### [Data excerpt]
-- BEGIN --
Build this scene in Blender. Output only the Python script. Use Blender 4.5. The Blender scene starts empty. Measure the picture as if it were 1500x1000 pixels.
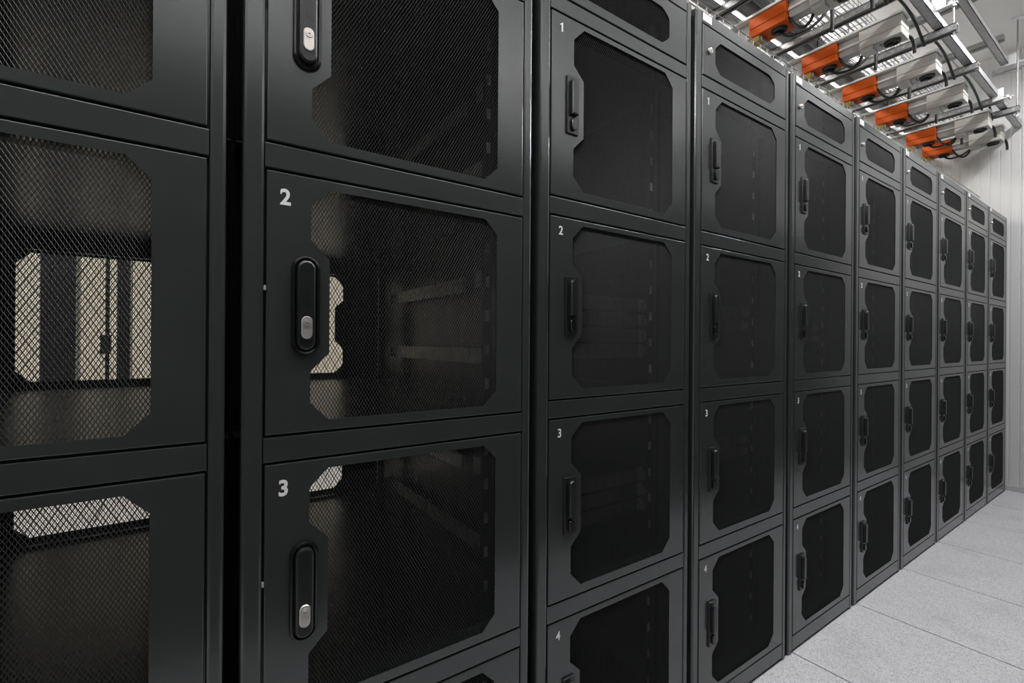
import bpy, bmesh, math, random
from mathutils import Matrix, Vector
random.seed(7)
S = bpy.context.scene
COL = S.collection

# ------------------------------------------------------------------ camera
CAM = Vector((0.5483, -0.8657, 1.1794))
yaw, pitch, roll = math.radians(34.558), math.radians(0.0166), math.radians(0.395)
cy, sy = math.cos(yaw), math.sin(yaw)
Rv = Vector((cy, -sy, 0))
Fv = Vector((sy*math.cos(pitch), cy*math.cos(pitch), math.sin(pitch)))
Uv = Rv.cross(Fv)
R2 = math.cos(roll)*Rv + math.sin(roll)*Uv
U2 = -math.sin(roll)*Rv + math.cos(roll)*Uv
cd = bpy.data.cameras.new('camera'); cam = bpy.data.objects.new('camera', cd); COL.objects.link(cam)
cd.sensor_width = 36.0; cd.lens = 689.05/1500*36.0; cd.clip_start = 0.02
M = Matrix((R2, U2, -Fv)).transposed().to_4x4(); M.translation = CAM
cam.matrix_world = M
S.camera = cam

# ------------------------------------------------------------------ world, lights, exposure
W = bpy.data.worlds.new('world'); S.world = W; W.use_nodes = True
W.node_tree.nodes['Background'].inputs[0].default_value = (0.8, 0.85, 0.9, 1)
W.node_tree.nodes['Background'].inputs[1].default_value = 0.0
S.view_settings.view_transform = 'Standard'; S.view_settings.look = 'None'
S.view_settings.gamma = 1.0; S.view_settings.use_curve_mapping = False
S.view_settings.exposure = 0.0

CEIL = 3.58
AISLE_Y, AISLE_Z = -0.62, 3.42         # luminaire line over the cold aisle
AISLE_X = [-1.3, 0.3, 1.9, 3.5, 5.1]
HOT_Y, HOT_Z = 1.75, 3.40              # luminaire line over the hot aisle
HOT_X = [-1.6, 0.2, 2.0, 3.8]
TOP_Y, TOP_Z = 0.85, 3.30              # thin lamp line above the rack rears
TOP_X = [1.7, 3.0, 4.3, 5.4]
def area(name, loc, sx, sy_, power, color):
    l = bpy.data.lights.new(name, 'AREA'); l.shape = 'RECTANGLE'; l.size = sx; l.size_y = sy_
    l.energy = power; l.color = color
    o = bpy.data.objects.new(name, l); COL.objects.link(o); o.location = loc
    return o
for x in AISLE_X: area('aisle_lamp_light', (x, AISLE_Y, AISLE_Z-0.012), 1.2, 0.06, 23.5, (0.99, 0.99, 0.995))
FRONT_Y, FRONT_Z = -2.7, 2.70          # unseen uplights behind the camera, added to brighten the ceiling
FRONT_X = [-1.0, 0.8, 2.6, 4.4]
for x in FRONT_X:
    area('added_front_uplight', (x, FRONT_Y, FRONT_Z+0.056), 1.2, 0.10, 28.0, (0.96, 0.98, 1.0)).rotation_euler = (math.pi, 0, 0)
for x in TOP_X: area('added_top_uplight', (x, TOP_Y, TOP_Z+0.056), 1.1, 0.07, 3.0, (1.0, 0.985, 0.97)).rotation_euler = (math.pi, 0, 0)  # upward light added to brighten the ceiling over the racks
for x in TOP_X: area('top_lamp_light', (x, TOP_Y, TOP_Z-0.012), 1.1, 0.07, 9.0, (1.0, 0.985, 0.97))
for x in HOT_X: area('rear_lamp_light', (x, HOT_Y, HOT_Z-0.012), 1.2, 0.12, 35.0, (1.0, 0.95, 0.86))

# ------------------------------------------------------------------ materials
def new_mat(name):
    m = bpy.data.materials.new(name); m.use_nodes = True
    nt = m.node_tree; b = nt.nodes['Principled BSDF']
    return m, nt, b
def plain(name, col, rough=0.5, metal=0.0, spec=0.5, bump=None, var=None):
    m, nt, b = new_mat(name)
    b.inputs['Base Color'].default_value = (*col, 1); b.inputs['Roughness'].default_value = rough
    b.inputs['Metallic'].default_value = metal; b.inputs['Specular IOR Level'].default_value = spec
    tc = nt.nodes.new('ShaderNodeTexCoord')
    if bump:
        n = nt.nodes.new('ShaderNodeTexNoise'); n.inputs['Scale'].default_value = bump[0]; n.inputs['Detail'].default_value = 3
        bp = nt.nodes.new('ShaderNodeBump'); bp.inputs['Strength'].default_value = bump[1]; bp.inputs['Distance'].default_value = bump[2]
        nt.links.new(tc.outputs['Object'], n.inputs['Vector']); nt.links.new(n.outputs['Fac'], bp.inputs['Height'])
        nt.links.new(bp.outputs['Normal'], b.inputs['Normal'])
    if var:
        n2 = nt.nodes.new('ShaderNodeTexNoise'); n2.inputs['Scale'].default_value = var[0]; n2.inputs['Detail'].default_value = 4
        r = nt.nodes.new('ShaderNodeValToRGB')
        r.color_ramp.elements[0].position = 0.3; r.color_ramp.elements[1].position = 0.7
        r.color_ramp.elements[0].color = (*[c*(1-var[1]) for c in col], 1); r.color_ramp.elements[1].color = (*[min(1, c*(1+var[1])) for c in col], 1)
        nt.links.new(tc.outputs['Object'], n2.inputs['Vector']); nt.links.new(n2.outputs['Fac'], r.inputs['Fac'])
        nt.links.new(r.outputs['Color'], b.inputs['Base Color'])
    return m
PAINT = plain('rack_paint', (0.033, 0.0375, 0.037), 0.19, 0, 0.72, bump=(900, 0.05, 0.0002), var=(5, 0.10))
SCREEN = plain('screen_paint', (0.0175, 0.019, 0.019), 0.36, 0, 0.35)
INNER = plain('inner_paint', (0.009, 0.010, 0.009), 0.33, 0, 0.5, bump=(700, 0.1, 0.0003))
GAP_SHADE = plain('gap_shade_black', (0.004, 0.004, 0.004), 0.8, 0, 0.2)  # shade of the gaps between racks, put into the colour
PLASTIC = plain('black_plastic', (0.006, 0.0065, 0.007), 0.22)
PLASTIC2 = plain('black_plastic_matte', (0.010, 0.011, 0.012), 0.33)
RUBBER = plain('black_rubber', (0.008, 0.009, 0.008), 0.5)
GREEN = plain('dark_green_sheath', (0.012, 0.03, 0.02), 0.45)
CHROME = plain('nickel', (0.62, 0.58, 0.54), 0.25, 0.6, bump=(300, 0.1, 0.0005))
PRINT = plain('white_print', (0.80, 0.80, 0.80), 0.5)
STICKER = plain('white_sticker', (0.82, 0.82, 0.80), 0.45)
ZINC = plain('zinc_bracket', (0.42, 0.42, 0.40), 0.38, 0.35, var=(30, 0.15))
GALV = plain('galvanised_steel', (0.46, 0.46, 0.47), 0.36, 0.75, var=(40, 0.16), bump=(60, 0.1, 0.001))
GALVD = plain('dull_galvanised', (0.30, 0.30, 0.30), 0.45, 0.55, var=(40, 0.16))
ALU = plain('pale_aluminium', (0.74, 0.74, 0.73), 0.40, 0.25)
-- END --
Write out the full listing verbatim, excluding its pictures.

Build this scene in Blender. Output only the Python script. Use Blender 4.5. The Blender scene starts empty. Measure the picture as if it were 1500x1000 pixels.
import bpy, bmesh, math, random
from mathutils import Matrix, Vector
random.seed(7)
S = bpy.context.scene
COL = S.collection

# ------------------------------------------------------------------ camera
CAM = Vector((0.5483, -0.8657, 1.1794))
yaw, pitch, roll = math.radians(34.558), math.radians(0.0166), math.radians(0.395)
cy, sy = math.cos(yaw), math.sin(yaw)
Rv = Vector((cy, -sy, 0))
Fv = Vector((sy*math.cos(pitch), cy*math.cos(pitch), math.sin(pitch)))
Uv = Rv.cross(Fv)
R2 = math.cos(roll)*Rv + math.sin(roll)*Uv
U2 = -math.sin(roll)*Rv + math.cos(roll)*Uv
cd = bpy.data.cameras.new('camera'); cam = bpy.data.objects.new('camera', cd); COL.objects.link(cam)
cd.sensor_width = 36.0; cd.lens = 689.05/1500*36.0; cd.clip_start = 0.02
M = Matrix((R2, U2, -Fv)).transposed().to_4x4(); M.translation = CAM
cam.matrix_world = M
S.camera = cam

# ------------------------------------------------------------------ world, lights, exposure
W = bpy.data.worlds.new('world'); S.world = W; W.use_nodes = True
W.node_tree.nodes['Background'].inputs[0].default_value = (0.8, 0.85, 0.9, 1)
W.node_tree.nodes['Background'].inputs[1].default_value = 0.0
S.view_settings.view_transform = 'Standard'; S.view_settings.look = 'None'
S.view_settings.gamma = 1.0; S.view_settings.use_curve_mapping = False
S.view_settings.exposure = 0.0

CEIL = 3.58
AISLE_Y, AISLE_Z = -0.62, 3.42         # luminaire line over the cold aisle
AISLE_X = [-1.3, 0.3, 1.9, 3.5, 5.1]
HOT_Y, HOT_Z = 1.75, 3.40              # luminaire line over the hot aisle
HOT_X = [-1.6, 0.2, 2.0, 3.8]
TOP_Y, TOP_Z = 0.85, 3.30              # thin lamp line above the rack rears
TOP_X = [1.7, 3.0, 4.3, 5.4]
def area(name, loc, sx, sy_, power, color):
    l = bpy.data.lights.new(name, 'AREA'); l.shape = 'RECTANGLE'; l.size = sx; l.size_y = sy_
    l.energy = power; l.color = color
    o = bpy.data.objects.new(name, l); COL.objects.link(o); o.location = loc
    return o
for x in AISLE_X: area('aisle_lamp_light', (x, AISLE_Y, AISLE_Z-0.012), 1.2, 0.06, 23.5, (0.99, 0.99, 0.995))
FRONT_Y, FRONT_Z = -2.7, 2.70          # unseen uplights behind the camera, added to brighten the ceiling
FRONT_X = [-1.0, 0.8, 2.6, 4.4]
for x in FRONT_X:
    area('added_front_uplight', (x, FRONT_Y, FRONT_Z+0.056), 1.2, 0.10, 28.0, (0.96, 0.98, 1.0)).rotation_euler = (math.pi, 0, 0)
for x in TOP_X: area('added_top_uplight', (x, TOP_Y, TOP_Z+0.056), 1.1, 0.07, 3.0, (1.0, 0.985, 0.97)).rotation_euler = (math.pi, 0, 0)  # upward light added to brighten the ceiling over the racks
for x in TOP_X: area('top_lamp_light', (x, TOP_Y, TOP_Z-0.012), 1.1, 0.07, 9.0, (1.0, 0.985, 0.97))
for x in HOT_X: area('rear_lamp_light', (x, HOT_Y, HOT_Z-0.012), 1.2, 0.12, 35.0, (1.0, 0.95, 0.86))

# ------------------------------------------------------------------ materials
def new_mat(name):
    m = bpy.data.materials.new(name); m.use_nodes = True
    nt = m.node_tree; b = nt.nodes['Principled BSDF']
    return m, nt, b
def plain(name, col, rough=0.5, metal=0.0, spec=0.5, bump=None, var=None):
    m, nt, b = new_mat(name)
    b.inputs['Base Color'].default_value = (*col, 1); b.inputs['Roughness'].default_value = rough
    b.inputs['Metallic'].default_value = metal; b.inputs['Specular IOR Level'].default_value = spec
    tc = nt.nodes.new('ShaderNodeTexCoord')
    if bump:
        n = nt.nodes.new('ShaderNodeTexNoise'); n.inputs['Scale'].default_value = bump[0]; n.inputs['Detail'].default_value = 3
        bp = nt.nodes.new('ShaderNodeBump'); bp.inputs['Strength'].default_value = bump[1]; bp.inputs['Distance'].default_value = bump[2]
        nt.links.new(tc.outputs['Object'], n.inputs['Vector']); nt.links.new(n.outputs['Fac'], bp.inputs['Height'])
        nt.links.new(bp.outputs['Normal'], b.inputs['Normal'])
    if var:
        n2 = nt.nodes.new('ShaderNodeTexNoise'); n2.inputs['Scale'].default_value = var[0]; n2.inputs['Detail'].default_value = 4
        r = nt.nodes.new('ShaderNodeValToRGB')
        r.color_ramp.elements[0].position = 0.3; r.color_ramp.elements[1].position = 0.7
        r.color_ramp.elements[0].color = (*[c*(1-var[1]) for c in col], 1); r.color_ramp.elements[1].color = (*[min(1, c*(1+var[1])) for c in col], 1)
        nt.links.new(tc.outputs['Object'], n2.inputs['Vector']); nt.links.new(n2.outputs['Fac'], r.inputs['Fac'])
        nt.links.new(r.outputs['Color'], b.inputs['Base Color'])
    return m
PAINT = plain('rack_paint', (0.033, 0.0375, 0.037), 0.19, 0, 0.72, bump=(900, 0.05, 0.0002), var=(5, 0.10))
SCREEN = plain('screen_paint', (0.0175, 0.019, 0.019), 0.36, 0, 0.35)
INNER = plain('inner_paint', (0.009, 0.010, 0.009), 0.33, 0, 0.5, bump=(700, 0.1, 0.0003))
GAP_SHADE = plain('gap_shade_black', (0.004, 0.004, 0.004), 0.8, 0, 0.2)  # shade of the gaps between racks, put into the colour
PLASTIC = plain('black_plastic', (0.006, 0.0065, 0.007), 0.22)
PLASTIC2 = plain('black_plastic_matte', (0.010, 0.011, 0.012), 0.33)
RUBBER = plain('black_rubber', (0.008, 0.009, 0.008), 0.5)
GREEN = plain('dark_green_sheath', (0.012, 0.03, 0.02), 0.45)
CHROME = plain('nickel', (0.62, 0.58, 0.54), 0.25, 0.6, bump=(300, 0.1, 0.0005))
PRINT = plain('white_print', (0.80, 0.80, 0.80), 0.5)
STICKER = plain('white_sticker', (0.82, 0.82, 0.80), 0.45)
ZINC = plain('zinc_bracket', (0.42, 0.42, 0.40), 0.38, 0.35, var=(30, 0.15))
GALV = plain('galvanised_steel', (0.46, 0.46, 0.47), 0.36, 0.75, var=(40, 0.16), bump=(60, 0.1, 0.001))
GALVD = plain('dull_galvanised', (0.30, 0.30, 0.30), 0.45, 0.55, var=(40, 0.16))
ALU = plain('pale_aluminium', (0.74, 0.74, 0.73), 0.40, 0.25)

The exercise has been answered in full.